Pemanfaatan sumberdaya alam yang mempertimbangkan aspek kemaslahan umat manusia
haruslah didukung dengan kebijakan politik dan hukum oleh pemerintah. Tujuannya
adalah menggerakkan kesadaran melalui prinsip perundang-undangan yang mengikat
seluruh warga negara.
Kebijakan pemerintah haruslah berorientasi pada kemaslahatan umat dan
kemaslahatan kehidupan alam dan lingkungan, bukan sekadar mengejar keuntungan
kapital yang bersifat sesaat. Sungguh merusak alam jauh lebih mudah ketimbang
merawat dan menjaganya.Pengertian mashlahah dalam
kaidah tasharruful imâm ala al-ra’iyah manûtun bil mashlahah, bukan
hanya terkait dengan rakyat (ummah) tetapi juga lingkungan hidup (bi’ah).

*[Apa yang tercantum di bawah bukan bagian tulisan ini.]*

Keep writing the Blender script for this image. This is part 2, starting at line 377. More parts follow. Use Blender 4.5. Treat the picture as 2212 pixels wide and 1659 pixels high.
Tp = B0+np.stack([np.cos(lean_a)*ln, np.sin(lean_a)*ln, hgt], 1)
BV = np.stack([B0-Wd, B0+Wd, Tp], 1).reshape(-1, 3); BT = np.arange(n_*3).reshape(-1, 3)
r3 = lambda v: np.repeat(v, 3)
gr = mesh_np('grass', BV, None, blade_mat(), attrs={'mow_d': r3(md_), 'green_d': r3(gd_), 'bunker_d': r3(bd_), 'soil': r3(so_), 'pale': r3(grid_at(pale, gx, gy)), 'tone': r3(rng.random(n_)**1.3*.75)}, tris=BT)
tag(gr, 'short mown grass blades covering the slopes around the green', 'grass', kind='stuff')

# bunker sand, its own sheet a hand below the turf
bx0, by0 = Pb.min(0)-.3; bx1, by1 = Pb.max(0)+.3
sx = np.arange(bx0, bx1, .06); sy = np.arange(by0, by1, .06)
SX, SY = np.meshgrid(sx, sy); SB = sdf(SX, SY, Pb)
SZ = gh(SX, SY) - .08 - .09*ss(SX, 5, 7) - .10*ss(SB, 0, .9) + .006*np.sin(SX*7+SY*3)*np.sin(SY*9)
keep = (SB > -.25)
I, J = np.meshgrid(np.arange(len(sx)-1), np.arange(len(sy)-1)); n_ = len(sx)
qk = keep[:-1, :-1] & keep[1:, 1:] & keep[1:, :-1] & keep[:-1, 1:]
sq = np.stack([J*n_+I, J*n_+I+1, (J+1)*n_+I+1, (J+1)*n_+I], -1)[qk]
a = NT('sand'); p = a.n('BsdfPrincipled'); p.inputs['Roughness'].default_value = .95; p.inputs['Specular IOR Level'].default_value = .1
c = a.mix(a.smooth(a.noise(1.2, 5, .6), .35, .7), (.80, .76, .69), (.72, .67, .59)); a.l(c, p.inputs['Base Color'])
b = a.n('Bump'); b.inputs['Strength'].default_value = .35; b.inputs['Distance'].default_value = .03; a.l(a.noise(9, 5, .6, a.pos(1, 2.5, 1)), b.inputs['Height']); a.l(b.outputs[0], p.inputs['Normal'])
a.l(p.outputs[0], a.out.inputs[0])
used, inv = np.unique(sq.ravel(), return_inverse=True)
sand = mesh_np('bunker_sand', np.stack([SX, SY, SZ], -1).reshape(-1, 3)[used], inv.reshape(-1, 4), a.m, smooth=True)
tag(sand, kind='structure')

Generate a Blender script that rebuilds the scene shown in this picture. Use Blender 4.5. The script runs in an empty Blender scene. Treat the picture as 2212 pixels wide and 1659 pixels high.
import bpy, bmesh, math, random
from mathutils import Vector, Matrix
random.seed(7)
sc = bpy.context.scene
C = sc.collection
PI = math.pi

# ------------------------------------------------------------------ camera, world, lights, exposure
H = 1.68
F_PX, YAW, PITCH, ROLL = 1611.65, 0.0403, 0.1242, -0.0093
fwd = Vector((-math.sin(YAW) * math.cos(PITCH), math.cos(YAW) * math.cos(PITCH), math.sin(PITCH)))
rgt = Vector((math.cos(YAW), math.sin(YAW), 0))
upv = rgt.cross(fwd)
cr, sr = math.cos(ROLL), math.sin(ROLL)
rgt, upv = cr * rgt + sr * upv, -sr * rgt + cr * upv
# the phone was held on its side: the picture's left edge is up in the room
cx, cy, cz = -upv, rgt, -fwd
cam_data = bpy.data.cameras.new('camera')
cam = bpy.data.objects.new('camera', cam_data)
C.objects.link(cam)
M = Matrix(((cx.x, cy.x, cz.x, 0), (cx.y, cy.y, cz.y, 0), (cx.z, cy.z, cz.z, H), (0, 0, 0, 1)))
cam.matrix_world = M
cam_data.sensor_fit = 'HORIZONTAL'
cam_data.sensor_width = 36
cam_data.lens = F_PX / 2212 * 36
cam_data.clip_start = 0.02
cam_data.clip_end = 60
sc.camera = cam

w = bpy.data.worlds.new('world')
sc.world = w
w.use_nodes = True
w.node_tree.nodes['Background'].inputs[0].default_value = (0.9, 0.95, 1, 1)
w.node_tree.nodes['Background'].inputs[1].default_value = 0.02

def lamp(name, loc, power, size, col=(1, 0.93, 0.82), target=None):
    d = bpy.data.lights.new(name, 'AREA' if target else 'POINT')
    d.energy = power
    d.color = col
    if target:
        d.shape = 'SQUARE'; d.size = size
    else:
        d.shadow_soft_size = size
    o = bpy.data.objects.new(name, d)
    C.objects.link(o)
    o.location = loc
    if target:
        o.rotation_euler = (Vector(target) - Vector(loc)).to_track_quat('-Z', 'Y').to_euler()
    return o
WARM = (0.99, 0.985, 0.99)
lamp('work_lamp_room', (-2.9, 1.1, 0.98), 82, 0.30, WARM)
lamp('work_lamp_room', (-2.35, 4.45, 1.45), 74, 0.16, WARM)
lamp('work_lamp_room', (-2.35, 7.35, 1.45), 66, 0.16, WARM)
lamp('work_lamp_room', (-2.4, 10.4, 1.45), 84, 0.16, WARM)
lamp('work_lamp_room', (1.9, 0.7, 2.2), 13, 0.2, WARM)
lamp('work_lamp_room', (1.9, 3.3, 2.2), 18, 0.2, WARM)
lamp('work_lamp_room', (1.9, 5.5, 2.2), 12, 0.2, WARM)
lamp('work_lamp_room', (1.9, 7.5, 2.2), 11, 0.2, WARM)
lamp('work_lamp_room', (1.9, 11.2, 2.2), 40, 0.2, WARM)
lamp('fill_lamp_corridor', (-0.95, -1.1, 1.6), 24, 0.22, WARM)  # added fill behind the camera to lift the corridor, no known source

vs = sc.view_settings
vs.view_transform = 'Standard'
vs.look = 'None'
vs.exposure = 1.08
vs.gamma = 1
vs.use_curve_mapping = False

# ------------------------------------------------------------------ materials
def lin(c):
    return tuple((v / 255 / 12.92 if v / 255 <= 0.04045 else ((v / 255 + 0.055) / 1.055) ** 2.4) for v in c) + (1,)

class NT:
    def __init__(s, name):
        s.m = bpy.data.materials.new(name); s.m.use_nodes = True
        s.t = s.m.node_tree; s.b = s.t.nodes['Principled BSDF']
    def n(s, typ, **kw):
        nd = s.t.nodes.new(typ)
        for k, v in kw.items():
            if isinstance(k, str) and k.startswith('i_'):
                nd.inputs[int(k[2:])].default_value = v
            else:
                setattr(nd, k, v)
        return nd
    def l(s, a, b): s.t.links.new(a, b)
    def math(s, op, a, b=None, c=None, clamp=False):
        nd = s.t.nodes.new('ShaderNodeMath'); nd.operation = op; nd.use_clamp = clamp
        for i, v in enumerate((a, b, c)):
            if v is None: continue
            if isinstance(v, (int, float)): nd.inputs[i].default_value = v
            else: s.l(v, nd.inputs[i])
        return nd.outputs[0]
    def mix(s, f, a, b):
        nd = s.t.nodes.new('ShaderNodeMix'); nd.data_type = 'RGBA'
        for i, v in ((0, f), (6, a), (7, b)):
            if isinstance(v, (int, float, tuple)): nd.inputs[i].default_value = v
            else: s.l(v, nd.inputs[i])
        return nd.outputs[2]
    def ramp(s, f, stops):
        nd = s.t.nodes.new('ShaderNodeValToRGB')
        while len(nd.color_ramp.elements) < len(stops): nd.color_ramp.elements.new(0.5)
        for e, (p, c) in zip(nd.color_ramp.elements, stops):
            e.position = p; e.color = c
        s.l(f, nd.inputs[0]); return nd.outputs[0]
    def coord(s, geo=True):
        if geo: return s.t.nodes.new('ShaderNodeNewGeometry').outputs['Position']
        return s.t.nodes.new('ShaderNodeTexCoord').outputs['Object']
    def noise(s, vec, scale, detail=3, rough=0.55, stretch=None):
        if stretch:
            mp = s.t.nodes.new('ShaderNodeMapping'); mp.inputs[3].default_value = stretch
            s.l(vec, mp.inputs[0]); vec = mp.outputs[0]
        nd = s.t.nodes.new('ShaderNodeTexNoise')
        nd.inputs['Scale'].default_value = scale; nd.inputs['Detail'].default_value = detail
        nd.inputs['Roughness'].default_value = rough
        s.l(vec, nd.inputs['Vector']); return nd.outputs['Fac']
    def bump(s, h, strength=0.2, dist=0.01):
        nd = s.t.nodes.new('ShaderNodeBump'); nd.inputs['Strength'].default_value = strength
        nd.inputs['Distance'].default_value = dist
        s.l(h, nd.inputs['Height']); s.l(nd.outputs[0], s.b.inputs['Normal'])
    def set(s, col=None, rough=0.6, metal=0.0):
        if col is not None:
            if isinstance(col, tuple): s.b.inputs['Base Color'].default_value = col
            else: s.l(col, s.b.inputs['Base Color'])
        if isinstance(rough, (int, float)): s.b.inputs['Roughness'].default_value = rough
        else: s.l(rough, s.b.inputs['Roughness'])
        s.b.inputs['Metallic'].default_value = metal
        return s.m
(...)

Sudah saatnya pesantren dan kampus-kampus Islam memberikan rumusan etis dalam
perspektif Islam kepada pemerintah terkait pemanfaatan lingkungan secara
konseptual dan sistematis. Sudah saatnya dirumuskan teologi lingkungan, fiqih
lingkungan, dan tafsir Al-Qur’an bidang alam dan lingkungan menjadi salah satu
mata kuliah yang diajarkan di kampus. Pesantren dan kampus selaiknya mengambil
peran dalam penyusunan konsep perundang-undangan dengan berbasis pada kaidah
ushul fiqih untuk didesakkan kepada negara dalam rangka memberikan jaminan politik
dan hukum bagi rakyat dalam pemanfaatan lingkungan hidup.